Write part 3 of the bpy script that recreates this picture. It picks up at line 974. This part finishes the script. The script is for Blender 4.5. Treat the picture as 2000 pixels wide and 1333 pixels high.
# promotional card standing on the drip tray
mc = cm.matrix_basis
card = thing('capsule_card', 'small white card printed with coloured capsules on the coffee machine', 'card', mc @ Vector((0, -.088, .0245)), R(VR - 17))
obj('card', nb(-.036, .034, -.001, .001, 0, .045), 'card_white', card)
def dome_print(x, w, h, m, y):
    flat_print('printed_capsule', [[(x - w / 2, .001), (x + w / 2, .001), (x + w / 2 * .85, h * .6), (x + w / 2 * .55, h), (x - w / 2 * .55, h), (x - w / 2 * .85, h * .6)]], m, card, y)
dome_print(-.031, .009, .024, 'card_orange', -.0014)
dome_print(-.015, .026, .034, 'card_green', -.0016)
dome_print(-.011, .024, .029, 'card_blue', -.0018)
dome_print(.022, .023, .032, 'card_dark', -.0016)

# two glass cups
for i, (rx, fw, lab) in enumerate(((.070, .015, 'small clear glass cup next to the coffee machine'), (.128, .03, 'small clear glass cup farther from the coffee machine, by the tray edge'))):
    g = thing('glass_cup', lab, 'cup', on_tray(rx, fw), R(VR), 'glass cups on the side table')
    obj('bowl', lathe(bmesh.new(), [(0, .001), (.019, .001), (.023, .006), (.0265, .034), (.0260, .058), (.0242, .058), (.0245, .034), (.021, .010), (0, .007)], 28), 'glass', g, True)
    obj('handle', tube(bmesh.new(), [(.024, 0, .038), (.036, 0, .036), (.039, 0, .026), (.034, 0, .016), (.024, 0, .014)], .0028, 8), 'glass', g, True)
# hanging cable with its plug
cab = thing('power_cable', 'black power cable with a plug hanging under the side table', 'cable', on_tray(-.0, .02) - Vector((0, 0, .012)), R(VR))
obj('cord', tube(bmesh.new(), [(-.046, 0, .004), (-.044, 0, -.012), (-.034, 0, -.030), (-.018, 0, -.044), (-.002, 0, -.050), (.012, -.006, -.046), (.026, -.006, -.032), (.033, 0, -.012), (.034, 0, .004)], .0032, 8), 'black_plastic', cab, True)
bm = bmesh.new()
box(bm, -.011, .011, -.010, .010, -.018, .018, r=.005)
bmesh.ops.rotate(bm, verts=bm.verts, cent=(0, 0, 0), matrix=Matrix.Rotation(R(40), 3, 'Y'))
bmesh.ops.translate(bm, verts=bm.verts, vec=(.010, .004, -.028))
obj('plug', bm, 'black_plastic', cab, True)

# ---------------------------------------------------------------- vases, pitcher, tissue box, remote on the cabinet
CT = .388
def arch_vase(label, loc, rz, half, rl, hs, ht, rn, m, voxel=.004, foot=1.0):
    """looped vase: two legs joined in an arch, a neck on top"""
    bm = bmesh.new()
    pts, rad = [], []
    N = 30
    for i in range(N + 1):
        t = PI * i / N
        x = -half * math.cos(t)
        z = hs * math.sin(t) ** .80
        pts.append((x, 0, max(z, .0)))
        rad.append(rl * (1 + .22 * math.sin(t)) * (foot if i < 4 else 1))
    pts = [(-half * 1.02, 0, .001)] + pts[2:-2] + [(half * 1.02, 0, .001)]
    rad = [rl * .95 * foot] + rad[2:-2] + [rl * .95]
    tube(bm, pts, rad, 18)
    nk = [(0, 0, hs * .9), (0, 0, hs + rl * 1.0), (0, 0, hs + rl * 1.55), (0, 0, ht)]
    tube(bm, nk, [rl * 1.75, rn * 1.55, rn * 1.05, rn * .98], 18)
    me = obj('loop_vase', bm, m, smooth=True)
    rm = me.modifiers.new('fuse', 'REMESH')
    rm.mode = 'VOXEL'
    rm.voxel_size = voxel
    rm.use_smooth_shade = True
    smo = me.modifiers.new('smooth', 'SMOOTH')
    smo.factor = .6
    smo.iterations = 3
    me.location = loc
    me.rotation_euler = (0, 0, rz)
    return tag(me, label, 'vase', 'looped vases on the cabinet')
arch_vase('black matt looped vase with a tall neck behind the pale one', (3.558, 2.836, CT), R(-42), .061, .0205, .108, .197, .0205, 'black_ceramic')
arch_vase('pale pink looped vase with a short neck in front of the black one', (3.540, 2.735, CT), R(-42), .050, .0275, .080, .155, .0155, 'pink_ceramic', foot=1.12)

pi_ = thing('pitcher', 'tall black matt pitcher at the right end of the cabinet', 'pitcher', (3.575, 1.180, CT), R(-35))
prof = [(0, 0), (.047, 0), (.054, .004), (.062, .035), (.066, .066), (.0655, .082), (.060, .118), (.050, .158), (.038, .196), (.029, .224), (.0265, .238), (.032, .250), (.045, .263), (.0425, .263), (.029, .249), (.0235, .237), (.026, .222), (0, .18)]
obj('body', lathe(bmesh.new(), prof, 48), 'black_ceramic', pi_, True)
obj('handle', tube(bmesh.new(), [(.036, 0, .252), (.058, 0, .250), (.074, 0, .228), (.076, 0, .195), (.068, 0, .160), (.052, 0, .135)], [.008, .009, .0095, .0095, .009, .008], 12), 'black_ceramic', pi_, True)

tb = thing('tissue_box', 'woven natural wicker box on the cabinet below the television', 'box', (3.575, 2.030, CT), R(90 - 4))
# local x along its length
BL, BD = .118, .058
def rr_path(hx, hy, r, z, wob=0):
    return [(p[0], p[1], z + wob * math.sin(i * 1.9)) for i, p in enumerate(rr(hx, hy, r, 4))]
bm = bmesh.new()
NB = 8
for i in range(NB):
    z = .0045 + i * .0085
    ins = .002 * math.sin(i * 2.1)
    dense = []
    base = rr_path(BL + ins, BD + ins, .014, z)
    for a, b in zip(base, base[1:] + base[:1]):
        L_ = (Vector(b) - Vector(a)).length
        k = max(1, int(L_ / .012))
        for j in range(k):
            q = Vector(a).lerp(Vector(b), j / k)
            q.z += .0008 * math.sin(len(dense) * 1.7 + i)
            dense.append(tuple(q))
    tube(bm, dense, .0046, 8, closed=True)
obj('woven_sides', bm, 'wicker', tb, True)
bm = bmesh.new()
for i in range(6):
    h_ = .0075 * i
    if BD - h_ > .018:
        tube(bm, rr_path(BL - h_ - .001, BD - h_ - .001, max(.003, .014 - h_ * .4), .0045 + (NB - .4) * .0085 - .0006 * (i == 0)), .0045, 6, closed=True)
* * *
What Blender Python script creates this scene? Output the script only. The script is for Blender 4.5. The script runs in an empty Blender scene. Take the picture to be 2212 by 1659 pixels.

» Brief
Only the lines from the one bearing "Write part 3" through the one bearing "dome_print(.022, .023, .032, 'card_dark', -.0016)" should be repeated, exactly as given.

» Response to the exercise
Write part 3 of the bpy script that recreates this picture. It picks up at line 974. This part finishes the script. The script is for Blender 4.5. Treat the picture as 2000 pixels wide and 1333 pixels high.
# promotional card standing on the drip tray
mc = cm.matrix_basis
card = thing('capsule_card', 'small white card printed with coloured capsules on the coffee machine', 'card', mc @ Vector((0, -.088, .0245)), R(VR - 17))
obj('card', nb(-.036, .034, -.001, .001, 0, .045), 'card_white', card)
def dome_print(x, w, h, m, y):
    flat_print('printed_capsule', [[(x - w / 2, .001), (x + w / 2, .001), (x + w / 2 * .85, h * .6), (x + w / 2 * .55, h), (x - w / 2 * .55, h), (x - w / 2 * .85, h * .6)]], m, card, y)
dome_print(-.031, .009, .024, 'card_orange', -.0014)
dome_print(-.015, .026, .034, 'card_green', -.0016)
dome_print(-.011, .024, .029, 'card_blue', -.0018)
dome_print(.022, .023, .032, 'card_dark', -.0016)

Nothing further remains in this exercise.